What is clear is that central rationales for the deal that have been put forward of University of Arkansas officials are troubling and false. For example:

— University of Arkansas System President Donald Bobbitt told the Arkansas Democrat Gazette that the deal would provide the system with $20 million annually in revenue.  “You can’t imagine what that [money] would mean for our system,” he said, suggesting that revenue could subsidize U of A faculty and staff salaries, student scholarships, and campus maintenance. Bobbitt’s thesis boils down to this: Money from recruiting new Phoenix students, many of them low-income, into poor-quality programs will subsidize the University of Arkansas’s central operations and its more affluent students. That plan is not only morally troubling, it’s dubious financially, because Phoenix’s predatory practices may end up costing its new owner billions in the long run, through potential liability for deceptive practices and federal government recoupment of cancelled student loan debts.
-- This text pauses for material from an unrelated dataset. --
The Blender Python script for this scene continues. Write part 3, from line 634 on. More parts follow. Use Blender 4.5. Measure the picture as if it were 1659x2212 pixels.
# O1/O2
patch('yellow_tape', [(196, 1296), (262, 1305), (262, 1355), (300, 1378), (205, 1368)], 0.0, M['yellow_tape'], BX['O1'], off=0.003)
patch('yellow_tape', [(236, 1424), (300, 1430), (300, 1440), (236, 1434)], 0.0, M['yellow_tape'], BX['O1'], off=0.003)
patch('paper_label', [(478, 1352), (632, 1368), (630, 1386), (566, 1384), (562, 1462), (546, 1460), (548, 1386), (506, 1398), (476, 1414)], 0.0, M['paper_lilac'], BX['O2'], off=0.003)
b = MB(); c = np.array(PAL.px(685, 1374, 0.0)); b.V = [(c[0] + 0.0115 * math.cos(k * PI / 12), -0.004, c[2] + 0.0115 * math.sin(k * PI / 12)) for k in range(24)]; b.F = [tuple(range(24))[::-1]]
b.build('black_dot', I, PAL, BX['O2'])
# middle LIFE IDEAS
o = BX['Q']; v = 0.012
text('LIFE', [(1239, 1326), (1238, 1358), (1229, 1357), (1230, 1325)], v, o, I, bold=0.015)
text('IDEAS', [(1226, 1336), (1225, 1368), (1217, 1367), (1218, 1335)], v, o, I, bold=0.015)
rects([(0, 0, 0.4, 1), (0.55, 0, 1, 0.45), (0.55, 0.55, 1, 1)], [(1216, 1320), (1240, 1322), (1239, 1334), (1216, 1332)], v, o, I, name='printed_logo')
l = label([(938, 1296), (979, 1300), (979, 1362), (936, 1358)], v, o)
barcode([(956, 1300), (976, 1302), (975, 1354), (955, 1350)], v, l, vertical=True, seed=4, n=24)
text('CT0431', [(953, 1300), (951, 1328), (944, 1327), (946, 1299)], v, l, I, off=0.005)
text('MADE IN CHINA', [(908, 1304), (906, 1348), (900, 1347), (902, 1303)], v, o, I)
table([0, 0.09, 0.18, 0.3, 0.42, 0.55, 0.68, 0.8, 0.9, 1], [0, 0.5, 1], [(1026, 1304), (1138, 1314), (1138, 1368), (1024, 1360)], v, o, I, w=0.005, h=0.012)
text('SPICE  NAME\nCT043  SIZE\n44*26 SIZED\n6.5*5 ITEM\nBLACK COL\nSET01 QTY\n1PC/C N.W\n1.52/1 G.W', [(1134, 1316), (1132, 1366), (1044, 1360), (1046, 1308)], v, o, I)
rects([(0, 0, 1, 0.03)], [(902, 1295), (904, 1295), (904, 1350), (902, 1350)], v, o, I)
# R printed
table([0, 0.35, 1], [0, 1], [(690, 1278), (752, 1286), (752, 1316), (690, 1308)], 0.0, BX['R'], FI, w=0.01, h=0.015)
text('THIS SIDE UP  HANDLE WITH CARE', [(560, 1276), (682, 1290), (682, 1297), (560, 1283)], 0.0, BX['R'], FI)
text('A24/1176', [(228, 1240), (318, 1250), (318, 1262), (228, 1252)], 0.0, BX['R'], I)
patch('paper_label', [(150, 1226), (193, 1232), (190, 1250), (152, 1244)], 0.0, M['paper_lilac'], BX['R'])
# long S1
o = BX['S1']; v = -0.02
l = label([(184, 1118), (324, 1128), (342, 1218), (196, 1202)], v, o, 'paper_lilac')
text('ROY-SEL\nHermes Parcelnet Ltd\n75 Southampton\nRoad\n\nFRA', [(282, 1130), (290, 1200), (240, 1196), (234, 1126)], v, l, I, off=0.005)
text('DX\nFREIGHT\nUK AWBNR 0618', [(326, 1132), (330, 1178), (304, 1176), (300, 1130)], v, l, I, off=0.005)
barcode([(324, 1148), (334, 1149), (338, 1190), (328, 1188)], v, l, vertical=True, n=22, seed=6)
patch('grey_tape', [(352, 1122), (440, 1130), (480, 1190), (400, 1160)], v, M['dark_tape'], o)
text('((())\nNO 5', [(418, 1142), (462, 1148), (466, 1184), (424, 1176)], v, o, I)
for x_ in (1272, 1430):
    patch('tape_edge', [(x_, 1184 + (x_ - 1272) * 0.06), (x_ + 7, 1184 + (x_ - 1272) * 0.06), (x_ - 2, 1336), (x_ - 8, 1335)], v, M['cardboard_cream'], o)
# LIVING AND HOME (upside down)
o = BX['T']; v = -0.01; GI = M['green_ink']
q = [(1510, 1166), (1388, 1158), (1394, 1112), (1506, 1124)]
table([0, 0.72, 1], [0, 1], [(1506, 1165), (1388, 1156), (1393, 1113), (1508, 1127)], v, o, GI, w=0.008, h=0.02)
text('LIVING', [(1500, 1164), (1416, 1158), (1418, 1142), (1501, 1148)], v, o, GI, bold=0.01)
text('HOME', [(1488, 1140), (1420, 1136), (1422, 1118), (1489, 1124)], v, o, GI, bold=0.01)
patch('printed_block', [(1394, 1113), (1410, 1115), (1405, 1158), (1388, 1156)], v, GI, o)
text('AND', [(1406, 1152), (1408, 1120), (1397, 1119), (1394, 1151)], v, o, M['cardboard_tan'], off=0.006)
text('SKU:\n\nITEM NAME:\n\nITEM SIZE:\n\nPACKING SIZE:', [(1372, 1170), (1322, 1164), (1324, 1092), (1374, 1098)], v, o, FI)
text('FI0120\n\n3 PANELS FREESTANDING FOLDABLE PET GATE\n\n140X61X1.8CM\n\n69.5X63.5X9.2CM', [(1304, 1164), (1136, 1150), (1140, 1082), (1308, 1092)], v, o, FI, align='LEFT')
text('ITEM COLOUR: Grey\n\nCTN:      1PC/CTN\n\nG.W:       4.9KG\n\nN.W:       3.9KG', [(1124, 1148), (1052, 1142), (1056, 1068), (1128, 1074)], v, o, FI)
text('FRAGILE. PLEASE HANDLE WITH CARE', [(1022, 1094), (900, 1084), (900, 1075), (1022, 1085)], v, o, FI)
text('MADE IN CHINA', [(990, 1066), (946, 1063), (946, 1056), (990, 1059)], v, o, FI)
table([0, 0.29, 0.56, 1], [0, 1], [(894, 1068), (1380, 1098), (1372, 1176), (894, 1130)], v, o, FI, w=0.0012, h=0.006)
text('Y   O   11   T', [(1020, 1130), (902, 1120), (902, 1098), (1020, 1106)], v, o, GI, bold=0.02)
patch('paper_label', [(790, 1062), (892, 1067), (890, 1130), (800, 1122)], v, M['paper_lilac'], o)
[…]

— Commenting on a record $191 million settlement that Phoenix reached in December 2019 with the Federal Trade Commission, which claimed the school had lured students with false claims about partnerships with major employers, Michael Moore, the UA System’s vice president for academic affairs, said, according to the Democrat Gazette, that the Phoenix ads were “not highly deceptive, and there was no intent to mislead.”  The paper paraphrased Moore as adding, “Those errors won’t be repeated, either, because of the new administration at Phoenix.”

But the Phoenix ads were indeed highly deceptive, falsely indicating that Phoenix had deals with companies including AT&T, Yahoo!, Microsoft, Twitter, and the American Red Cross to create job opportunities for its students and tailor school programs for such jobs, when that was not the case. The deceptive claim went to the heart of prospective students’ motivations for enrolling. Andrew Smith, Director of the FTC’s Bureau of Consumer Protection, said at the time of the agreement, “Students making important decisions about their education need the facts, not fantasy job opportunities that do not exist.”

Worse, Moore’s comment about a new, supposedly more careful management team at Phoenix is at best ill-informed. As we reported a week before the Arkansas Times revealed the proposed Arkansas-Phoenix deal, the University of Phoenix, despite its 2019 commitment to the FTC to tell prospective students the truth, and its ongoing obligation to the U.S. Department of Education to do the same, has this year been running an ad campaign falsely implying that it is already a state-run institution, rather than a for-profit school. The ads also falsely suggest that Phoenix’s tuition is on par with in-state tuition at state schools, when in fact it is higher than average in-state costs. As a result, Phoenix might soon be in trouble again with the FTC, if it’s not already.

The supposedly new and improved Phoenix management that Moore touts — under the control of private equity giant Apollo Global Management — also decided just last year that the right person to lead the University of Phoenix as its president was one George Burnett, who previously ran Westwood College, a for-profit school shut down after law enforcement probes exposed its cruel and illegal deceptions against low-income students. Burnett resigned after the Department of Education posed tough questions about his record.

In addition, Greg Cappelli, the current CEO of Phoenix’s parent company, Apollo Education Group, is the same CEO who was in charge when Phoenix ran those deceptive ads about ties to employers, and also when Phoenix was caught in 2015 engaging in recruiting violations on U.S. military bases.

— U of A trustee Ed Fryar said last week, according to the Democrat Gazette, “I’ve heard there are four other schools talking to Phoenix right now. I really believe that.” I really don’t — at least I don’t think what Phoenix is selling makes sense for any ethical, rational buyer.

UA System officials seem to think that failing to buy Phoenix would leave the state behind on providing online career education, and on financing higher education in the state. But buying the troubled, struggling University of Phoenix would be a huge step backwards, not forwards, for Arkansas’s central university system.